Doch auch abseits der White Stripes setzt Jack stets seinen Sturkopf durch, andere machen irgendwann ein Soloalbum, Jack gründet lieber zwei neue Bands parallel und liefert sein Solo erst jetzt ab.
Sowohl die "Raconteurs" rund um Brendan Benson, als auch "The Dead Weather" mit Alison Mosshart entstehen eher per Zufall, sowie Jux und Tollerei denn als geplantes Projekt. Und beide Bands sind ebenfalls erfolgreich, wenn auch nicht ganz im Umfang der White Stripes.
Ein wenig Muffensausen bekommt Jack, als ihn Regisseur Davis Guggenheim bittet, in einem Film mit The Edge und Jimmy Page mitzuspielen, als er jedoch hört, dass es eine Liebeserklärung an die Gitarre werden soll, ist er dabei und begeistert.
Der Preis dafür, als Popstar von seiner Musik leben zu können, ist allerdings, dass die Fans erwarten, dass man für alle Zukunft weitere 300 Mal exakt das Gleiche produziert. Auch deshalb macht es Jack Spaß, möglichst oft Formationen und Bandnamen zu ändern, ja manchmal sogar einen James Bond Song mit Alicia Keys zu singen und zu schreiben.
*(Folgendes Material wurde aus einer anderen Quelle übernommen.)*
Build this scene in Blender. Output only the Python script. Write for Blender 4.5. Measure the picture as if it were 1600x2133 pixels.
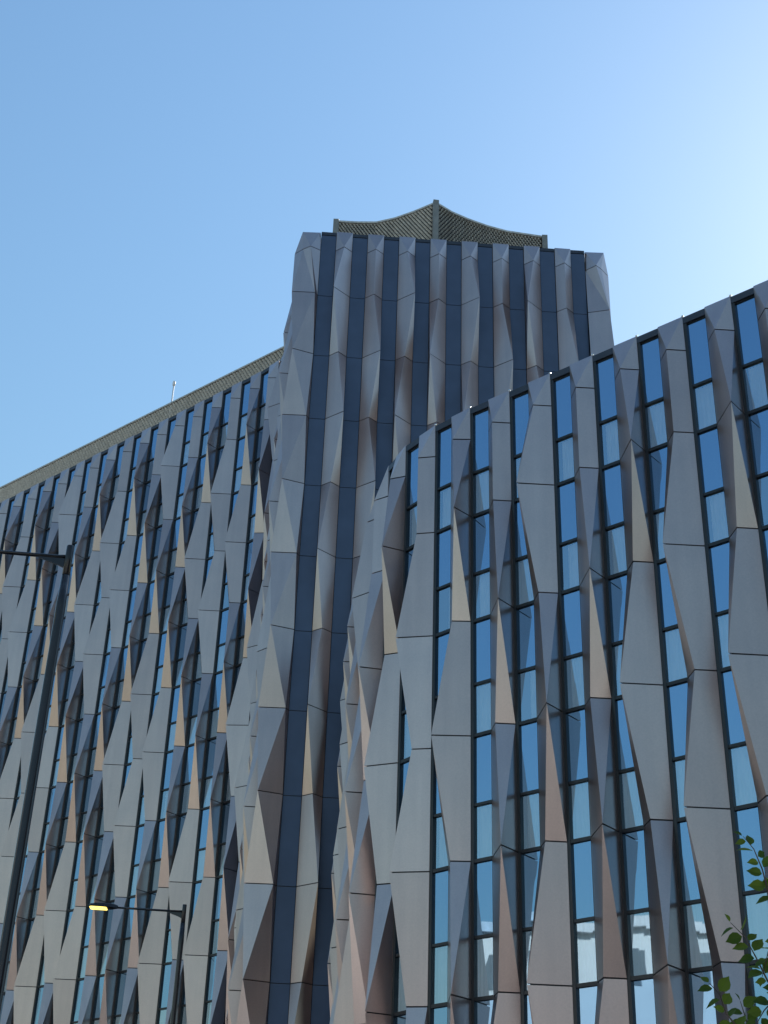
import bpy, math, random
from mathutils import Vector, Matrix
random.seed(7)
for o in list(bpy.data.objects):
    bpy.data.objects.remove(o)
scene = bpy.context.scene
COL = scene.collection

# ------------------------------------------------------------------ camera
CAM_Z = 1.6
PITCH = math.radians(30.352)
ROLL = math.radians(2.011)
cd = bpy.data.cameras.new('camera')
cam = bpy.data.objects.new('camera', cd)
COL.objects.link(cam)
cd.sensor_fit = 'HORIZONTAL'
cd.sensor_width = 36.0
cd.lens = 36.0 * 2931.5 / 1600.0
cd.clip_start = 0.1
cd.clip_end = 6000
_fw = Vector((0, math.cos(PITCH), math.sin(PITCH)))
_up = Vector((0, -math.sin(PITCH), math.cos(PITCH)))
_rt = Vector((1, 0, 0))
_cx = _rt * math.cos(ROLL) + _up * math.sin(ROLL)
_cy = -_rt * math.sin(ROLL) + _up * math.cos(ROLL)
m = Matrix((_cx, _cy, -_fw)).transposed().to_4x4()
m.translation = (0, 0, CAM_Z)
cam.matrix_world = m
scene.camera = cam

# ------------------------------------------------------------------ world and sun
SUN_EL = math.radians(38.0)
SUN_AZ = math.radians(34.0)      # to the right of the viewing direction (+Y)
world = bpy.data.worlds.new('World')
scene.world = world
world.use_nodes = True
nt = world.node_tree
nt.nodes.clear()
wo = nt.nodes.new('ShaderNodeOutputWorld')
bg = nt.nodes.new('ShaderNodeBackground')
sky = nt.nodes.new('ShaderNodeTexSky')
sky.sky_type = 'NISHITA'
sky.sun_disc = False
sky.sun_elevation = SUN_EL
sky.sun_rotation = SUN_AZ
sky.air_density = 2.6
sky.dust_density = 0.6
sky.ozone_density = 10.0
bg.inputs['Strength'].default_value = 0.12
nt.links.new(sky.outputs[0], bg.inputs['Color'])
nt.links.new(bg.outputs[0], wo.inputs['Surface'])
sd = bpy.data.lights.new('sun', 'SUN')
sd.energy = 4.5
sd.angle = math.radians(0.5)
sd.color = (1.0, 0.95, 0.88)
sun = bpy.data.objects.new('sun', sd)
COL.objects.link(sun)
_sdir = Vector((math.sin(SUN_AZ) * math.cos(SUN_EL), math.cos(SUN_AZ) * math.cos(SUN_EL), math.sin(SUN_EL)))
sun.rotation_euler = (-_sdir).to_track_quat('-Z', 'Y').to_euler()
sun.location = _sdir * 120
scene.view_settings.view_transform = 'Standard'
scene.view_settings.look = 'None'
scene.view_settings.gamma = 1.0
scene.view_settings.use_curve_mapping = False
scene.view_settings.exposure = 0.3
scene.render.resolution_x = 768
scene.render.resolution_y = 1024

# ------------------------------------------------------------------ units
H = 3.15            # storey height, metres
OFF = 0.0958
PITCHF = 0.431      # facade module in storeys
def zn(n):
    return CAM_Z + H * (n + OFF)
def P2(p):
    return Vector((p[0] * H, p[1] * H))

# ------------------------------------------------------------------ materials
def new_mat(name):
    mt = bpy.data.materials.new(name)
    mt.use_nodes = True
    t = mt.node_tree
    b = t.nodes['Principled BSDF']
    return mt, t, b
def noise(t, scale, detail=3.0, coord='Object'):
    tc = t.nodes.new('ShaderNodeTexCoord')
    n = t.nodes.new('ShaderNodeTexNoise')
    n.inputs['Scale'].default_value = scale
    n.inputs['Detail'].default_value = detail
    t.links.new(tc.outputs[coord], n.inputs['Vector'])
    return n
def ramp(t, src, stops):
    r = t.nodes.new('ShaderNodeValToRGB')
    el = r.color_ramp.elements
    el[0].position, el[0].color = stops[0][0], (*stops[0][1], 1)
    el[1].position, el[1].color = stops[1][0], (*stops[1][1], 1)
    for p, c in stops[2:]:
        e = el.new(p); e.color = (*c, 1)
    t.links.new(src, r.inputs[0])
    return r
def plain(name, col, rough=0.6, metal=0.0, var=0.12, scale=3.0, bump=0.0):
    mt, t, b = new_mat(name)
    n = noise(t, scale)
    lo = tuple(max(0, c * (1 - var)) for c in col); hi = tuple(min(1, c * (1 + var)) for c in col)
    r = ramp(t, n.outputs['Fac'], [(0.3, lo), (0.7, hi)])
    t.links.new(r.outputs[0], b.inputs['Base Color'])
    b.inputs['Roughness'].default_value = rough
    b.inputs['Metallic'].default_value = metal
    if bump:
        n2 = noise(t, scale * 8)
        bp = t.nodes.new('ShaderNodeBump'); bp.inputs['Strength'].default_value = bump; bp.inputs['Distance'].default_value = 0.01
        t.links.new(n2.outputs['Fac'], bp.inputs['Height']); t.links.new(bp.outputs[0], b.inputs['Normal'])
    return mt

def bronze():
    mt, t, b = new_mat('anodised_bronze')
    oi = t.nodes.new('ShaderNodeObjectInfo')
    r = ramp(t, oi.outputs['Random'], [(0.0, (0.595, 0.47, 0.432)), (1.0, (0.685, 0.555, 0.512)), (0.5, (0.64, 0.512, 0.472))])
    n = noise(t, 0.9, 5.0)
    n2 = noise(t, 26.0, 3.0)
    mx = t.nodes.new('ShaderNodeMix'); mx.data_type = 'RGBA'; mx.blend_type = 'MULTIPLY'
    mx.inputs[0].default_value = 1.0
    r2 = ramp(t, n.outputs['Fac'], [(0.25, (0.90, 0.90, 0.91)), (0.75, (1.0, 1.0, 1.0))])
    t.links.new(r.outputs[0], mx.inputs[6]); t.links.new(r2.outputs[0], mx.inputs[7])
    mx2 = t.nodes.new('ShaderNodeMix'); mx2.data_type = 'RGBA'; mx2.blend_type = 'MULTIPLY'; mx2.inputs[0].default_value = 1.0
    r3 = ramp(t, n2.outputs['Fac'], [(0.3, (0.92, 0.92, 0.93)), (0.7, (1.0, 1.0, 1.0))])
    t.links.new(mx.outputs[2], mx2.inputs[6]); t.links.new(r3.outputs[0], mx2.inputs[7])
    tc = t.nodes.new('ShaderNodeTexCoord'); mp = t.nodes.new('ShaderNodeMapping'); mp.inputs['Scale'].default_value = (4.0, 4.0, 0.25)
    n4 = t.nodes.new('ShaderNodeTexNoise'); n4.inputs['Scale'].default_value = 1.0; n4.inputs['Detail'].default_value = 4.0
    t.links.new(tc.outputs['Object'], mp.inputs['Vector']); t.links.new(mp.outputs[0], n4.inputs['Vector'])
    mx3 = t.nodes.new('ShaderNodeMix'); mx3.data_type = 'RGBA'; mx3.blend_type = 'MULTIPLY'; mx3.inputs[0].default_value = 1.0
    r4 = ramp(t, n4.outputs['Fac'], [(0.3, (0.92, 0.92, 0.93)), (0.7, (1.0, 1.0, 1.0))])
    t.links.new(mx2.outputs[2], mx3.inputs[6]); t.links.new(r4.outputs[0], mx3.inputs[7])
    t.links.new(mx3.outputs[2], b.inputs['Base Color'])
    b.inputs['Metallic'].default_value = 0.9
    rr = t.nodes.new('ShaderNodeMapRange')
    rr.inputs[3].default_value = 0.26; rr.inputs[4].default_value = 0.34
    t.links.new(n.outputs['Fac'], rr.inputs[0]); t.links.new(rr.outputs[0], b.inputs['Roughness'])
    bp = t.nodes.new('ShaderNodeBump'); bp.inputs['Strength'].default_value = 0.10; bp.inputs['Distance'].default_value = 0.03
    n3 = noise(t, 0.8, 0.0)
    t.links.new(n3.outputs['Fac'], bp.inputs['Height']); t.links.new(bp.outputs[0], b.inputs['Normal'])
    return mt

def glass(name, spandrel):
    mt, t, b = new_mat(name)
    out = t.nodes['Material Output']
    n = noise(t, 0.55, 1.5, 'Object')
    bp = t.nodes.new('ShaderNodeBump'); bp.inputs['Strength'].default_value = 0.06; bp.inputs['Distance'].default_value = 0.05
    t.links.new(n.outputs['Fac'], bp.inputs['Height'])
    gl = t.nodes.new('ShaderNodeBsdfGlossy')
    gl.inputs['Roughness'].default_value = 0.015
    gl.inputs['Color'].default_value = (0.41, 0.69, 1.0, 1) if spandrel else (0.60, 0.82, 1.0, 1)
    t.links.new(bp.outputs[0], gl.inputs['Normal'])
    lw = t.nodes.new('ShaderNodeLayerWeight'); lw.inputs['Blend'].default_value = 0.35
    mr = t.nodes.new('ShaderNodeMapRange')
    mr.inputs[3].default_value = 0.58 if spandrel else 0.54; mr.inputs[4].default_value = 1.0
    t.links.new(lw.outputs['Fresnel'], mr.inputs[0])
    mix = t.nodes.new('ShaderNodeMixShader')
    t.links.new(mr.outputs[0], mix.inputs[0])
    if spandrel:
        b.inputs['Base Color'].default_value = (0.012, 0.03, 0.045, 1); b.inputs['Roughness'].default_value = 0.4
        t.links.new(b.outputs[0], mix.inputs[1])
    else:
        tr = t.nodes.new('ShaderNodeBsdfTransparent'); tr.inputs['Color'].default_value = (0.97, 1.0, 1.0, 1)
        t.links.new(tr.outputs[0], mix.inputs[1])
    t.links.new(gl.outputs[0], mix.inputs[2])
    t.links.new(mix.outputs[0], out.inputs['Surface'])
    return mt

M = {}
M['bronze'] = bronze()
M['joint'] = plain('joint_shadow_gap', (0.035, 0.033, 0.035), 0.7)
M['frame'] = plain('black_window_frame', (0.014, 0.017, 0.021), 0.35)
M['coping'] = plain('dark_blue_coping', (0.045, 0.055, 0.075), 0.4, 0.3)
M['navy'] = plain('navy_infill', (0.07, 0.105, 0.18), 0.42, 0.25, 0.08, 1.2)
M['spandrel'] = glass('spandrel_glass', True)
M['vision'] = glass('vision_glass', False)
M['core'] = plain('dark_core', (0.03, 0.03, 0.033), 0.9)
M['curtain'] = plain('pale_curtain', (0.86, 0.86, 0.83), 0.9, 0, 0.05)
M['reveal'] = plain('white_reveal', (0.82, 0.82, 0.80), 0.7, 0, 0.03)
M['screen'] = plain('olive_metal_scale', (0.55, 0.545, 0.50), 0.5, 0.3, 0.2, 6.0)
M['screen_post'] = plain('grey_post', (0.27, 0.27, 0.25), 0.5, 0.4)
M['lamp'] = plain('black_lamp_paint', (0.020, 0.018, 0.020), 0.14, 0.0)
M['glint_bead'] = plain('glint_bead_steel', (0.8, 0.8, 0.8), 0.15, 1.0)
M['white'] = plain('white_paint', (0.8, 0.8, 0.8), 0.4)

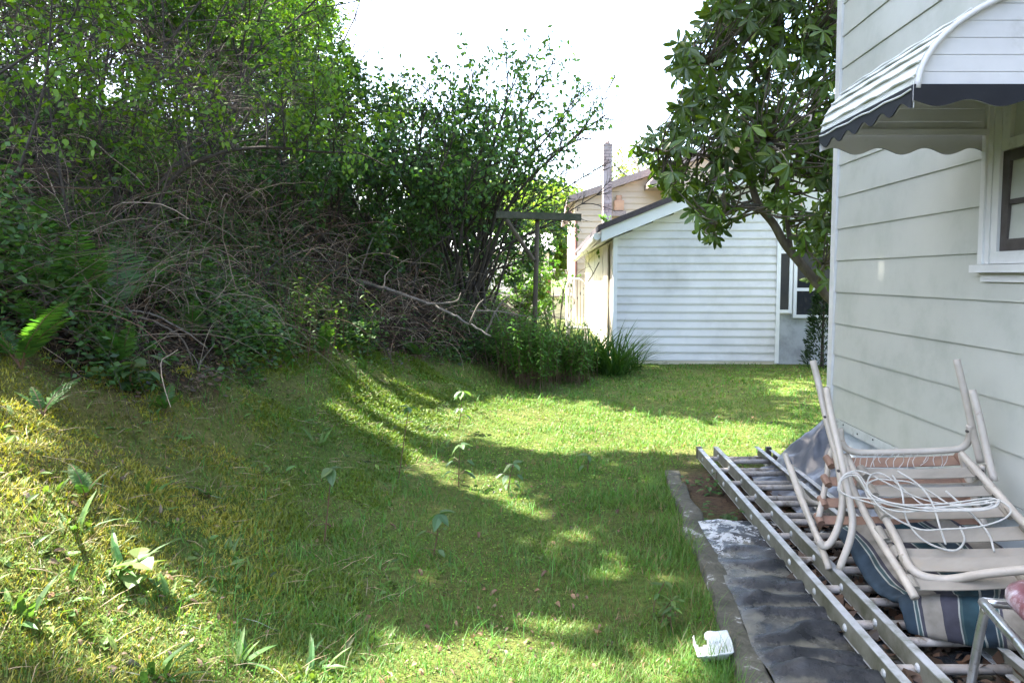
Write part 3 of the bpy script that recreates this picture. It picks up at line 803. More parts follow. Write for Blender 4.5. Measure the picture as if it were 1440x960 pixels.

In wenigen Wochen (kurz nach Ostern), also etwa 15 Monate nach Auflösung der White Stripes, veröffentlicht Jack nun erstmals ein Soloalbum. Es soll und wird "Blunderbuss" heißen, die erste Single daraus "Love Interruption" ist aktuelle Nummer 1 der FM4 Charts.
Wir können uns also noch auf ein paar schöne Jahre und Songs mit Jack White freuen, der ein würdiger "Artist der Woche" ist.